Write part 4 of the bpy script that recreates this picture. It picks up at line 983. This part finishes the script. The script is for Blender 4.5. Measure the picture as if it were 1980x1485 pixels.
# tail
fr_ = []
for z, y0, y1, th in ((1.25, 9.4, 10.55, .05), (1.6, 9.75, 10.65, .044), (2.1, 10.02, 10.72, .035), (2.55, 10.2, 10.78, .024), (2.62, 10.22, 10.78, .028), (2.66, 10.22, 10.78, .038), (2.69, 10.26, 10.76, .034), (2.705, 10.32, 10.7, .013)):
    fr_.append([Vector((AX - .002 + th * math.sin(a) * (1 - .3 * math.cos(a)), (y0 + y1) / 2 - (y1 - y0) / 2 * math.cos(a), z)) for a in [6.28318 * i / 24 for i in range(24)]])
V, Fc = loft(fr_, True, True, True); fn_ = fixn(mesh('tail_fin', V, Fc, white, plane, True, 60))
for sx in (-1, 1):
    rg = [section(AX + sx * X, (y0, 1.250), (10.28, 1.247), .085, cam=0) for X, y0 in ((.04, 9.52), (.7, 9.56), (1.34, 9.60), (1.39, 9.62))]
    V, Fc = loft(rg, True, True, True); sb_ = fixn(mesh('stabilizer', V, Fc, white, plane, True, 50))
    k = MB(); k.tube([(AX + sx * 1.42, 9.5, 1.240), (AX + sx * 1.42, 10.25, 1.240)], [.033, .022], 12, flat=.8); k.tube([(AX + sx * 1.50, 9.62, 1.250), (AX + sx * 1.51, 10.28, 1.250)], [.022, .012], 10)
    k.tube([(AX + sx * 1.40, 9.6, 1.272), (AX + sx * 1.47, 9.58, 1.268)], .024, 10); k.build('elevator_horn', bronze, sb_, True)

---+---

• **Task details**: Copy out each line exactly.

• **Correct response**:
Write part 4 of the bpy script that recreates this picture. It picks up at line 983. This part finishes the script. The script is for Blender 4.5. Measure the picture as if it were 1980x1485 pixels.
# tail
fr_ = []
for z, y0, y1, th in ((1.25, 9.4, 10.55, .05), (1.6, 9.75, 10.65, .044), (2.1, 10.02, 10.72, .035), (2.55, 10.2, 10.78, .024), (2.62, 10.22, 10.78, .028), (2.66, 10.22, 10.78, .038), (2.69, 10.26, 10.76, .034), (2.705, 10.32, 10.7, .013)):
    fr_.append([Vector((AX - .002 + th * math.sin(a) * (1 - .3 * math.cos(a)), (y0 + y1) / 2 - (y1 - y0) / 2 * math.cos(a), z)) for a in [6.28318 * i / 24 for i in range(24)]])
V, Fc = loft(fr_, True, True, True); fn_ = fixn(mesh('tail_fin', V, Fc, white, plane, True, 60))
for sx in (-1, 1):
    rg = [section(AX + sx * X, (y0, 1.250), (10.28, 1.247), .085, cam=0) for X, y0 in ((.04, 9.52), (.7, 9.56), (1.34, 9.60), (1.39, 9.62))]
    V, Fc = loft(rg, True, True, True); sb_ = fixn(mesh('stabilizer', V, Fc, white, plane, True, 50))
    k = MB(); k.tube([(AX + sx * 1.42, 9.5, 1.240), (AX + sx * 1.42, 10.25, 1.240)], [.033, .022], 12, flat=.8); k.tube([(AX + sx * 1.50, 9.62, 1.250), (AX + sx * 1.51, 10.28, 1.250)], [.022, .012], 10)
    k.tube([(AX + sx * 1.40, 9.6, 1.272), (AX + sx * 1.47, 9.58, 1.268)], .024, 10); k.build('elevator_horn', bronze, sb_, True)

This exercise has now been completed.